Format: PS2

4 005209 070496
Age Restrictions: 12+
10 February 2006

For years the Psychonauts have deployed their psychically-armed operatives all over the world, but this time trouble is brewing right in their own backyard. Someone is abducting students from the Psychonaut boot camp - a deranged scientist who only wants their brains. One cadet - a mysterious and powerful new arrival named Raz - stands alone against the lunatic. Raz must develop and unleash an arsenal of paranormal powers, including telekinesis, firestarting, clairvoyance, and his most powerful weapon of all - the ability to launch himself telepathically into someone else's mind, and run around in the demented amusement park of their imagination. Raz takes on their inner demons face to face, wrestles with their nightmares, and digs up their secret memories. Ultimately he must enter the mind of his worst enemy and destroy his dark plans at their source, while trying not to lose his sanity in the process...

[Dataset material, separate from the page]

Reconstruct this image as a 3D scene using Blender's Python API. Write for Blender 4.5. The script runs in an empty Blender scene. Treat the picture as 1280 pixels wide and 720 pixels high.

In Psychonauts you play the part of Raz, a young lad who dreams of becoming a Psychonaut and using his psychic powers for the good of mankind. You have managed to sneak into the Whispering Rock Psychic Summer Camp uninvited, and have signed yourself up to Coach Oleander gruelling physical and mental assault course. You show promise and are allowed to continue your training, but you soon discover that there is more to Whispering Rock than meets the eye. Why is there a large underground network that houses a number of laboratories? And what is happening to some of the other campers? Are their brains being removed?

This is a platform game that will keep you playing for weeks - if not months. And you can almost guarantee that it's a game that once you've completed you'll be returning to in the future. In a lot of ways it reminded me of Jak 3 and Sphinx and the Cursed Mummy. While Psychonauts is very different in style to the aforementioned games, I got the same excited school boy feeling - as though this was the first time I'd experienced a game like this. I even took this home and played into the small hours - something I've not done for years.

Stylistically, the game is original. Odd looking characters living in a near-earth world. But as about 50 percent of this game takes place in other people's minds, this allows the developers to really create some fantastically trippy environments. Our hero, Raz, reminded me of a cross between Z, from the animated movie Antz, and Michael J. Fox. (in 1985's Back to the Future).

The idea of the game is to learn various psychic abilities (shooting, levitating etc.) for a much larger mission later in the game. You can wander around the camp facilities talking to the other kids and completing various missions. And, while you are walking around, it's a good idea to collect as many of the half buried arrow heads and cards you find. These help you buy equipment and upgrade your abilities.

The camp area is quite large, so it's great to see that the developers have stuck in a couple of handy ways of zipping from A to B without having to spend ages walking everywhere. First, there are some alien creatures that will transport you to various parts of the game you've already been to, and then there is the underground train which will transport you swiftly to important buildings and labs that you will be spending a lot of time going between.

One of the best things about this - the element that insures that adults and kids will get equal enjoyment out of playing - is the sense of humour that runs throughout. It's dry, and biting and it's fun just talking to other campers to see what crazy thing they are going to come out with.

Okay, now for the negative points. There are some quite nasty bugs that should have been ironed out before this was released onto the market. These include overlapping dialogue, very poor lip synch (which in a couple of instances sees characters mouths move while no dialogue is being spoken. So, there seems to be some conversation going on between characters, but nothing is said - even though the camera cuts between the characters and their mouths move), camera being positioned so that you can't see what's going on in cut sequences; and, on a of occasionally, the game crashed for no apparent reason.

But as annoying as these problems are, this is still a hugely enjoyable game. And it's certainly one that will keep everyone in the family amused for a long time.